November 4, 2010

Council Moves to Seize Pinkerton Tavern

Union Leader Correspondent 

 — The Derry Town Council officially initiated the eminent domain proceedings necessary to seize both the land and building that currently house Pinkerton Tavern Wednesday night to allow for an expansion of Route 28
As of Wednesday, the Tavern property at 13 Manchester St. was only one of the 15 properties along the three-quarter mile stretch of Route 
28 that had yet to reach an agreement with the town. 
After months of silence, Sullivan Tire at 4 Ashleigh Dr. told town officials Wednesday that they were willing to give up the 1,384-square feet necessary for expansion, said Derry Public Works Director Mike Fowler.
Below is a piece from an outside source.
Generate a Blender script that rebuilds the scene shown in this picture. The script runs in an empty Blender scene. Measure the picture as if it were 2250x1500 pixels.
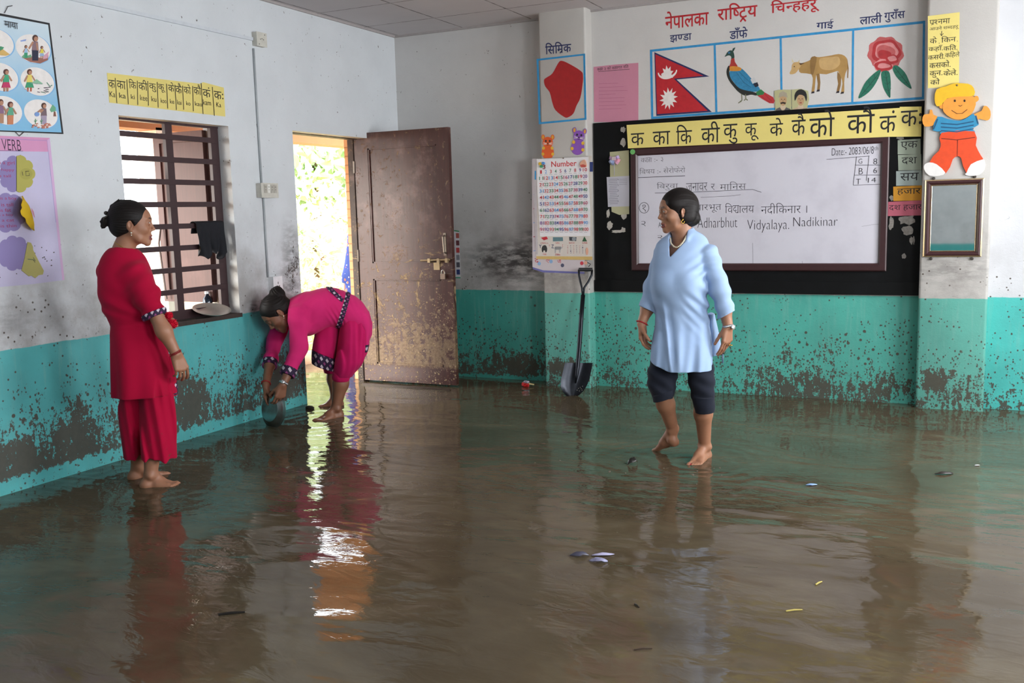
import bpy, bmesh, math, random
import numpy as np
from mathutils import Vector, Matrix

SC = bpy.context.scene
COL = SC.collection
# ------------------------------------------------------------------ camera
H = 1.43
FPX, YAW, PITCH, ROLL = 2095.46, 0.45252, -0.13382, -0.02586
_cy, _sy = math.cos(YAW), math.sin(YAW)
FW = np.array([-_sy*math.cos(PITCH), _cy*math.cos(PITCH), math.sin(PITCH)])
_r0 = np.array([_cy, _sy, 0.0]); _u0 = np.cross(_r0, FW)
RT = math.cos(ROLL)*_r0 + math.sin(ROLL)*_u0
UP = -math.sin(ROLL)*_r0 + math.cos(ROLL)*_u0
CAMP = np.array([0.0, 0.0, H])
cd = bpy.data.cameras.new('camera'); cam = bpy.data.objects.new('camera', cd); COL.objects.link(cam)
cd.sensor_width = 36.0; cd.lens = 36.0*FPX/2250.0; cd.clip_start = 0.02; cd.clip_end = 200
cam.matrix_world = Matrix(((RT[0], UP[0], -FW[0], 0), (RT[1], UP[1], -FW[1], 0), (RT[2], UP[2], -FW[2], H), (0, 0, 0, 1)))
SC.camera = cam
# ------------------------------------------------------------------ light
SC.view_settings.view_transform = 'Standard'; SC.view_settings.look = 'None'
SC.view_settings.gamma = 1.0; SC.view_settings.use_curve_mapping = False
SC.view_settings.exposure = 0.0
SC.cycles.max_bounces = 8; SC.cycles.adaptive_threshold = 0.02; SC.cycles.caustics_reflective = False; SC.cycles.caustics_refractive = False
W = bpy.data.worlds.new('sky'); SC.world = W; W.use_nodes = True
_bg = W.node_tree.nodes['Background']
_bg.inputs[0].default_value = (0.92, 0.96, 1.0, 1); _bg.inputs[1].default_value = 9.0
_sun = bpy.data.lights.new('sun', 'SUN'); _sun.energy = 4.5; _sun.angle = math.radians(26); _sun.color = (1, .93, .80)
sun = bpy.data.objects.new('sun', _sun); COL.objects.link(sun)
sun.rotation_euler = Vector((0.50, 0.80, -0.22)).to_track_quat('-Z', 'Y').to_euler()
def window_light(name, loc, rot, sx, sy, power, color=(0.98, 0.985, 1.0)):
    l = bpy.data.lights.new(name, 'AREA'); l.shape = 'RECTANGLE'; l.size = sx; l.size_y = sy
    l.energy = power; l.color = color
    o = bpy.data.objects.new(name, l); COL.objects.link(o); o.location = loc; o.rotation_euler = rot
    return o
# daylight through the three windows of the right-hand wall
RWX, RYB = 2.05, -2.3            # right wall x, rear wall y
RWIN = [(-0.9, 0.5), (1.9, 3.3), (4.7, 6.3)]
for a, b in RWIN:
    window_light('daylight', (RWX+0.10, (a+b)/2, 1.62), (0, math.radians(90), 0), 1.30, b-a, (48, 105, 128)[RWIN.index((a, b))])

# ------------------------------------------------------------------ helpers
def s2l(c):
    return tuple((v/12.92 if v <= 0.04045 else ((v+0.055)/1.055)**2.4) for v in c)
def hexc(h):
    return s2l((int(h[0:2], 16)/255, int(h[2:4], 16)/255, int(h[4:6], 16)/255)) + (1.0,)
def ray(x, y):
    return FW + RT*(x-1125)/FPX - UP*(y-750)/FPX
def depth_of(p):
    return float((np.array(p)-CAMP) @ FW)
def at_depth(x, y, d):
    return CAMP + ray(x, y)*d
class Wall:
    """a flat wall: u runs to the right in the picture, v is height, h stands off the wall"""
    def __init__(s, axis, c): s.axis, s.c = axis, c
    def uv(s, x, y):
        d = ray(x, y); i = 0 if s.axis == 'x' else 1
        p = CAMP + d*((s.c-CAMP[i])/d[i])
        return (p[1], p[2]) if s.axis == 'x' else (p[0], p[2])
    def pt(s, u, v, h=0.0):
        return (s.c+h, u, v) if s.axis == 'x' else (u, s.c-h, v)
    def P(s, x, y, h=0.0):
        return s.pt(*s.uv(x, y), h)
def floor_pt(x, y, z=0.0):
    d = ray(x, y); return CAMP + d*((z-H)/d[2])

class MB:
    def __init__(s): s.v = []; s.f = []; s.mi = []
    def add(s, vs, fs, mi=0):
        n = len(s.v); s.v += [tuple(map(float, v)) for v in vs]
        s.f += [tuple(i+n for i in f) for f in fs]; s.mi += [mi]*len(fs); return s
    def box(s, lo, hi, mi=0):
        x0, y0, z0 = lo; x1, y1, z1 = hi
        vs = [(x0,y0,z0),(x1,y0,z0),(x1,y1,z0),(x0,y1,z0),(x0,y0,z1),(x1,y0,z1),(x1,y1,z1),(x0,y1,z1)]
        return s.add(vs, [(0,3,2,1),(4,5,6,7),(0,1,5,4),(1,2,6,5),(2,3,7,6),(3,0,4,7)], mi)
    def obox(s, c, ax, ay, az, mi=0):
        c, ax, ay, az = map(np.array, (c, ax, ay, az)); vs = []
        for k in (-1, 1):
            for i, j in ((-1,-1),(1,-1),(1,1),(-1,1)): vs.append(c+i*ax+j*ay+k*az)
        return s.add(vs, [(0,3,2,1),(4,5,6,7),(0,1,5,4),(1,2,6,5),(2,3,7,6),(3,0,4,7)], mi)
    def tube(s, pts, r, n=10, mi=0, cap=True):
        pts = [np.array(p, float) for p in pts]; m = len(pts)
        rs = r if hasattr(r, '__len__') else [r]*m
        t0 = pts[1]-pts[0]; ref = np.array([0, 0, 1.0])
        if abs(t0 @ ref) > 0.9*np.linalg.norm(t0): ref = np.array([0, 1.0, 0])
        rings = []; a = None
        for i, p in enumerate(pts):
            t = pts[min(i+1, m-1)]-pts[max(i-1, 0)]; t = t/(np.linalg.norm(t)+1e-12)
            a = (ref if a is None else a); a = a-t*(a @ t); a /= (np.linalg.norm(a)+1e-12); b = np.cross(t, a)
            rings.append([p+rs[i]*(math.cos(2*math.pi*k/n)*a+math.sin(2*math.pi*k/n)*b) for k in range(n)])
        vs = [v for rg in rings for v in rg]; fs = []
        for i in range(m-1):
            for k in range(n):
                fs.append((i*n+k, i*n+(k+1) % n, (i+1)*n+(k+1) % n, (i+1)*n+k))
        if cap: fs += [tuple(range(n))[::-1], tuple((m-1)*n+k for k in range(n))]
        return s.add(vs, fs, mi)
    def lathe(s, prof, c=(0,0,0), ax=((1,0,0),(0,1,0),(0,0,1)), n=32, mi=0, caps=True):
        c = np.array(c, float); X, Y, Z = (np.array(a, float) for a in ax); vs = []; m = len(prof)
        for r, z in prof:
            for k in range(n):
                a = 2*math.pi*k/n; vs.append(c+X*r*math.cos(a)+Y*r*math.sin(a)+Z*z)
        fs = [(i*n+k, i*n+(k+1) % n, (i+1)*n+(k+1) % n, (i+1)*n+k) for i in range(m-1) for k in range(n)]
        if caps: fs += [tuple(range(n))[::-1], tuple((m-1)*n+k for k in range(n))]
        return s.add(vs, fs, mi)
    def ball(s, c, r, n=12, mi=0):
        r = (r, r, r) if not hasattr(r, '__len__') else r
        prof = [(math.sin(math.pi*i/n), -math.cos(math.pi*i/n)) for i in range(n+1)]
        prof[0] = (1e-4, -1); prof[-1] = (1e-4, 1)
        return s.lathe(prof, c, ((r[0],0,0),(0,r[1],0),(0,0,r[2])), n*2, mi)
    def prism(s, wall, pts, h0, h1, mi=0):
        """a flat shape on a wall, from u,v outline"""
        n = len(pts)
        a = sum(pts[i][0]*pts[(i+1) % n][1]-pts[(i+1) % n][0]*pts[i][1] for i in range(n))
        if a < 0: pts = pts[::-1]
        vs = [wall.pt(u, v, h0) for u, v in pts]+[wall.pt(u, v, h1) for u, v in pts]
        fs = [tuple(range(n, 2*n))]+[(i, (i+1) % n, n+(i+1) % n, n+i) for i in range(n)]
        return s.add(vs, fs, mi)
    def build(s, name, mats, parent=None, smooth=False, loc=None):
        me = bpy.data.meshes.new(name); me.from_pydata(s.v, [], s.f); me.update()
        mats = mats if isinstance(mats, (list, tuple)) else [mats]
        for m in mats: me.materials.append(m)
        if len(mats) > 1: me.polygons.foreach_set('material_index', s.mi)
        if smooth:
            me.polygons.foreach_set('use_smooth', [True]*len(me.polygons))
            if smooth != 'all': me.set_sharp_from_angle(angle=math.radians(38))
        o = bpy.data.objects.new(name, me); COL.objects.link(o)
        if parent is not None:
            o.parent = parent; o.matrix_parent_inverse = Matrix.Translation(-Vector(parent.location)) if parent.type == 'EMPTY' else Matrix()
        return o
def tag(o, label=None, cat=None, group=None, kind=None):
    if label: o['label'] = label
    if cat: o['category'] = cat
    if group: o['group'] = group
    if kind: o['kind'] = kind
    return o
def thing(name, loc, label, cat, group=None):
    o = bpy.data.objects.new(name, None); COL.objects.link(o); o.location = tuple(map(float, loc)); o.empty_display_size = .05
    return tag(o, label, cat, group)
def copy_tree(o, parent=None):
    c = o.copy(); COL.objects.link(c)
    if parent is not None: c.parent = parent
    for ch in list(o.children): copy_tree(ch, c)
    return c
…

The property had earlier been slated for similar eminent domain action. 
Of the 15 properties to be affected by the widening, Pinkerton Tavern is the most difficult case, Fowler has said, because it is the only building directly in the way of the expansion and because it has separate property and business owners. 
Both owners spoke during the public comment portion of Wednesday’s meeting, a first time addressing the council directly on the matter. 
Jennifer Lutzen, who owns Pinkerton Tavern business with her husband Guy Streitburger, said the years-long expansion discussions have made it difficult for the pair to plan ahead for their restaurant and catering operations. 
“I came here tonight to express some frustration over how the project has affected our business, our employees, our customers and our ability to make business decisions when faced with such an uncertain future,” Lutzen said. “... Imagine if your hands were tied like that at work how would you feel?” 
Arnold Goldstein of Bedford, who owns the Pinkerton Tavern property and building, expressed his frustration over the town’s insistence that he terminate his 20-year lease agreement with Lutzen and Streitburger before turning over the property. 
Further, Goldstein said Wednesday that he took issue with a July reappraisal of the property, which he said dropped the town’s proposed offer from $910,000 to $700,000. 
“Real estate has generally declined in value, but in our particular area there’s all kinds of excited development and I reject the idea that it’s really like the other comps they’ve cited,” Goldstein said. “I want to express the fact that I still would welcome the opportunity to negotiate without going through eminent domain, but I hope the price would be somewhere near the (first) appraised value.” Citing the property’s $627,300 assessed value on file, Councilor Kevin Coyle said he thought the $700,000 offer was more than fair to Goldstein. 
Likewise, council Chairman Brad Benson said he saw eminent domain proceedings as the only way to keep widening efforts on track. 
“We have one property in the whole area that we haven’t settled and we need to settle it so we can move forward with construction and the process we need to follow is the process in front of us,” Benson said. “If they can still settle this and reach an agreement they can, but then if not the clock is started so we can move forward.” 
Following a brief discussion where Councilor Janet Fairbanks said she didn’t think the town’s widening plan would truly address bottleneck issues in the area, the council voted 6-1 in favor of condemning the property. 
Fairbanks voted against the measure. 
Fowler said the town will extend a final offer to Goldstein before the issue moves to the New Hampshire Board of Tax and Land Appeals for a final payment decision. 
At the conclusion of Wednesday’s discussion, Town Administrator John Anderson told Goldstein and Lutzen he hoped all sides could continue to work toward an agreement. 
By law, the town will have to provide some financial compensation to move the Pinkerton Tavern business, but not the building, to another location. Exactly what will happen to the physical structure has yet to be decided. 
Outside the meeting, Goldstein said he expected the council would move forward with eminent domain. 
“I didn’t think I’d talk them out of it, but I thought it was important to come down and complain a little bit because I don’t think the town is being fair,” Goldstein said. 
But Lutzen, who said she didn’t want to comment on the case, said she appreciated Anderson’s words. 
“He did take the time to say that the lines of communication are open, and I’m encouraged by that,” she said.